13. М.Н. Федоров указывает, что «при Кудаме ибн-Джаффаре (ум. между 922 и 948 гг.), т. е. в первой половине X в., динар стоил 15 дирхемов. В 1000—1001 г. наместник буидов в Ираке, Амид ал-Джуйуш установил достоинство динара ас-сахиби в 15 дирхемов. Затем соотношение динара к дирхему стало 1:20. Около 1066 г. оно уже было 1:45, 1:40. Изменения в стоимости динара были вызваны быстро растущей «порчей дирхемов», в которых резко понизилось содержание серебра, вызванное так называемым серебряным кризисом, происходившим в странах мусульманского Востока в XI — начале XIII вв.» [Федоров 1972, с. 74—75]. Следует отметить, что названные соотношения цен не были полностью универсальными и, конечно же, могли колебаться не только во времени, но отличались и в различных регионах обширного исламского миря.

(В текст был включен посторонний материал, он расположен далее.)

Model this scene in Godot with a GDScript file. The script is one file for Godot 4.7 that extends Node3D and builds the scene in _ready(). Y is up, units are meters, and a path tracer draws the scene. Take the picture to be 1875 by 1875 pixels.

14. Соотношение цен на привозных рабов и оплаты труда свободных ромеев, существовавшие в соответствующий период (в IX—X вв.) в Византийской империи, также весьма показательно: «Поденная плата наемного работника в сельской местности составляла 12 медных фоллов, или 1 серебряный кератий. Обычный вес кератия — около 2 г, 24 кератия составляли одну золотую номисму (4,548 г золота). Вес восточного динара составлял лишь 4,23 г, зато дирхем был тяжелее кератия — 2,97 г, так что один дирхем равнялся примерно полутора кератиям. Таким образом, наемный работник в сельских местностях Византии получал в месяц 30 кератиев или 20 дирхемов. Заработок квалифицированного ремесленника равнялся в среднем 2 номисмам (48 кератиев), т. е. 32 дирхема в месяц...

Обычный заработок неквалифицированного работника был в пределах 1 номисмы (24 кератия), или 16 дирхемов в месяц. Если учесть, что в Византии минимальная стоимость продуктов питания на один день равнялась 10 фоллам..., то этой суммы едва хватало на полуголодное существование» [Федоров 1972, с. 73—74].